On the question of impunity and immunity, Deputy Michael D. Higgins spoke about the international conventions. The principle of the International Convention on Crimes Against Humanity, which is what these crimes constitute, is that the international community never will recognise the notion of impunity, that is, that one can be safe to carry out certain crimes because the state or states will protect him or her. Equally, there can be no immunity from prosecution. There are some cases where those involved who were the perpetrators of these dreadful crimes are very old, but old age does not diminish or wither the crimes. This is another matter the State and its law officers must address.

On the responsibility and the guilt for savage cruelty and savage sexual abuse, what is so wrong about what is emerging from the religious orders under freedom of information and was outlined in "States of Fear" is that they sought all the time to look for indemnity, and indemnity carried over into a kind of immunity and into a kind of impunity from being legally attacked over what their members had done. That also needs to be addressed.

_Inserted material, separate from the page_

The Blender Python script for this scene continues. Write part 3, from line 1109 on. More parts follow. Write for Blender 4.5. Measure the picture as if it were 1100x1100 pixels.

I hope this debate is part of an ongoing process of reparation and recall by everybody about what happened and what was done in the name of religion and government but lest we forget, we still have no understanding as a society as to why so many children in this country were committed to institutions. People mark it as happening from after the Famine and because of a seed of Jansenism and extremity in the Catholic church that was probably only matched in recent times by people like the Taliban in Muslim countries.